Nobody tells you where to go, baby”

Nel secondo, il cantante attraversa la classica highway desertica americana con cappello da cow boy in testa e flash del reportorio di Kaufman, giungendo in un bar in cui tutti i presenti si chiedono se sia vero che abbiamo portato l’uomo sulla luna. Dopo “The Sidewinder Sleeps Tonite”, “Find The River e “Everybody Hurts”, l’ultimo singolo pubblicato è uno dei capolavori assoluti del disco, “Nightswimming”. Molto probabilmente siamo davanti ad una delle vette più alte della produzione dei R.E.M.: voce, piano, archi e ricordi di un passato mai dimenticato, come le sgranate immagini del videoclip.

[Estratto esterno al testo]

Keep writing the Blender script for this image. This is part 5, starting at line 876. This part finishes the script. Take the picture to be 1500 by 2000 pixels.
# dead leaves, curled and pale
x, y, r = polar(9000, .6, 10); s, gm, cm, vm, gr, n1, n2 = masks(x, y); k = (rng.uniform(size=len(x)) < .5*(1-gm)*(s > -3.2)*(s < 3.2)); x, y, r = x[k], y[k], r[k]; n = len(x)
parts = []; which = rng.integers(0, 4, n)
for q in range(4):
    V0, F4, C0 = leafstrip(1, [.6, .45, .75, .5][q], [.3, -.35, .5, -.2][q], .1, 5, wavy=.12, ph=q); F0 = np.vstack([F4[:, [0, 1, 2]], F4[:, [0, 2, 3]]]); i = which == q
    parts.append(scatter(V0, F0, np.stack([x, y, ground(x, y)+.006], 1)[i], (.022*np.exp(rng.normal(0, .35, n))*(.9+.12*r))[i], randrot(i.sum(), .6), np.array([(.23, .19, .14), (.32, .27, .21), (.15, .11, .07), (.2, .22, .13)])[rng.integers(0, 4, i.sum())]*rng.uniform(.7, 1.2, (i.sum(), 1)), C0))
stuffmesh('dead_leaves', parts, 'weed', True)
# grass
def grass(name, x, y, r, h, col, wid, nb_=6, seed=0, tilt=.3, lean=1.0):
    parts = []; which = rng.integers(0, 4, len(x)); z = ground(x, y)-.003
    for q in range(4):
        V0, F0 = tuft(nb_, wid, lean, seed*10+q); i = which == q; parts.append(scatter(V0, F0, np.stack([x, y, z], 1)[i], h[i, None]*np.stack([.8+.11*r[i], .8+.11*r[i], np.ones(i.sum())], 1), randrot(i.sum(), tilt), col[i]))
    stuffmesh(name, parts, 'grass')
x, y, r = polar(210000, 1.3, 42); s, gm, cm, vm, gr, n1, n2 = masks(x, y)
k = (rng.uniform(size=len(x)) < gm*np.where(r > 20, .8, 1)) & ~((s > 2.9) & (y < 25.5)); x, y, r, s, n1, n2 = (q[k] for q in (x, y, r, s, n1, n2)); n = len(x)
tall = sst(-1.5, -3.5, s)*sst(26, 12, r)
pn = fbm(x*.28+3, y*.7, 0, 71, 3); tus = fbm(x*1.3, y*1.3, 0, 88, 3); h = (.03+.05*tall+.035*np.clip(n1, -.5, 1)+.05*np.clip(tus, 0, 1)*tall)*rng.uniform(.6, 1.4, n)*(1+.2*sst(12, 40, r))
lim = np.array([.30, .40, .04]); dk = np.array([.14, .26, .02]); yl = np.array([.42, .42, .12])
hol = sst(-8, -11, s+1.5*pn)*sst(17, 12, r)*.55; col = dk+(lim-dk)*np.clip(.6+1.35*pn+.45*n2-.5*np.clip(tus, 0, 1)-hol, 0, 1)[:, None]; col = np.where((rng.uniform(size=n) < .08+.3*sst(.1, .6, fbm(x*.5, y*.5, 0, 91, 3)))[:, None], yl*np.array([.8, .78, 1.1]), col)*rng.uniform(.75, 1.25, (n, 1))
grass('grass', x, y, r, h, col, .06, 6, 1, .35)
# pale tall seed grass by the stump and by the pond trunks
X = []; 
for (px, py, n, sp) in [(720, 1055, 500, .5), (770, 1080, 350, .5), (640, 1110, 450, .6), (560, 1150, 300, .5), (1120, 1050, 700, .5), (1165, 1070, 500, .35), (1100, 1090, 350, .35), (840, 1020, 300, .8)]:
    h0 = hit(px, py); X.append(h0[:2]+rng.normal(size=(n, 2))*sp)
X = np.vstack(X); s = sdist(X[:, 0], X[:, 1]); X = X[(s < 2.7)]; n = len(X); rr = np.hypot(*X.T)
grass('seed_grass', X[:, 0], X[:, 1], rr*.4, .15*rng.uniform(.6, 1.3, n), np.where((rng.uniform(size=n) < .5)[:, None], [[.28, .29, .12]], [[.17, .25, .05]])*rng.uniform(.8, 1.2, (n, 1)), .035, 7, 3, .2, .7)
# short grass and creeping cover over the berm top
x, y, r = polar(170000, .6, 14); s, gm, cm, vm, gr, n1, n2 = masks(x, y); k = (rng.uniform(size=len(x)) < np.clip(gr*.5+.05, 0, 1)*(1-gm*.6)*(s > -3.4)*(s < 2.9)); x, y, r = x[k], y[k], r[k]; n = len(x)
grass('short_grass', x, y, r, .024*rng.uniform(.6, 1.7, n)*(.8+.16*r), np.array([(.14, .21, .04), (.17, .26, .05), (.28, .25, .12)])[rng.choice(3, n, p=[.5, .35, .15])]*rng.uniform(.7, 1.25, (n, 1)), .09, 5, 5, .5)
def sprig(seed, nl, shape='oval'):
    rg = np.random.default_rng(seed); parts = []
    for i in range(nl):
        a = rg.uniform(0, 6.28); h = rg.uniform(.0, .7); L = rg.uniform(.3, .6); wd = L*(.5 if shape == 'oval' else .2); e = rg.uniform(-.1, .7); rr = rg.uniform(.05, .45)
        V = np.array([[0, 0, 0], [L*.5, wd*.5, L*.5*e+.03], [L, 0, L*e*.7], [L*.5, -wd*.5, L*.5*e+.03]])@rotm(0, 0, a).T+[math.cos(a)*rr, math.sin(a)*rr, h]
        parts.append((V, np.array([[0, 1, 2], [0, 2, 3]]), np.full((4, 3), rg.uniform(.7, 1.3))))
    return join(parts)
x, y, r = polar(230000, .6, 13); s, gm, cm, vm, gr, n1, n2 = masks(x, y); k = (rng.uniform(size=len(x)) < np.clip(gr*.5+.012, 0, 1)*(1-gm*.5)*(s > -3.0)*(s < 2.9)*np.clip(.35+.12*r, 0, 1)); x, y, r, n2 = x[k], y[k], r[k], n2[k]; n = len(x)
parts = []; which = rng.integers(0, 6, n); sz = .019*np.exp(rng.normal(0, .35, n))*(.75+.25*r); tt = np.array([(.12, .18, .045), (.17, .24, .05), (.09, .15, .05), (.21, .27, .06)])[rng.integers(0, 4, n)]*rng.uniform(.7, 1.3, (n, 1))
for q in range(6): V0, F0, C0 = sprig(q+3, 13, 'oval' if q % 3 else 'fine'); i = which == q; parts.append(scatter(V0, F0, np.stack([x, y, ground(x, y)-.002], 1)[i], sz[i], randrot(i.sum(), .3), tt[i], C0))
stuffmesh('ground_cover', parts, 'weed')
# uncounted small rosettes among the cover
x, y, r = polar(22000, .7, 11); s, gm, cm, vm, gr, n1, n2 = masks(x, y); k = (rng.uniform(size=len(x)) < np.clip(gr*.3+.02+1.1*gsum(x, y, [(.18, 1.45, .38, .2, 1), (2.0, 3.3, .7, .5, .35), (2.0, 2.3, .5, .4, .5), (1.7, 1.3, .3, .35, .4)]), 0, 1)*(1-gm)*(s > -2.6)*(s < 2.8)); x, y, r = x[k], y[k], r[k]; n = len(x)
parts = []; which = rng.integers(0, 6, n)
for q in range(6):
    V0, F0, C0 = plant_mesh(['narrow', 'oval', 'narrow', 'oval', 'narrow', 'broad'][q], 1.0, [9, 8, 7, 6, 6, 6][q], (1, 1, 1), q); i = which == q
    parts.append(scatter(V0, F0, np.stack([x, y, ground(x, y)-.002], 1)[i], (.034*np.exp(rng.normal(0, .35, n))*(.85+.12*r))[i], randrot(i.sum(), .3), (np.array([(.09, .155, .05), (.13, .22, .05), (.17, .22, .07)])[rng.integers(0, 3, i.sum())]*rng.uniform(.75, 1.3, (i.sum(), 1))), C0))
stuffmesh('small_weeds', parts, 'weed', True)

Lacrime.

La Bellezza

Concludendo, e senza girarci troppo intorno, ciò che ha reso fin da subito Automatic for The People un capolavoro è la limpida bellezza delle sue tracce. Si, tutto quello che circonda l’album è intriso di magia e grazia, ma scorrendo brano dopo brano siamo davvero davanti ad uno di quei pochi dischi dove tutto è perfetto, dal suono più in sottofondo all’assolo più importante. Un disco che non ci stancheremo mai di ascoltare: quale pretesto migliore della ristampa deluxe per i suoi venticinque anni  per rimmergerci ancora in questo splendore?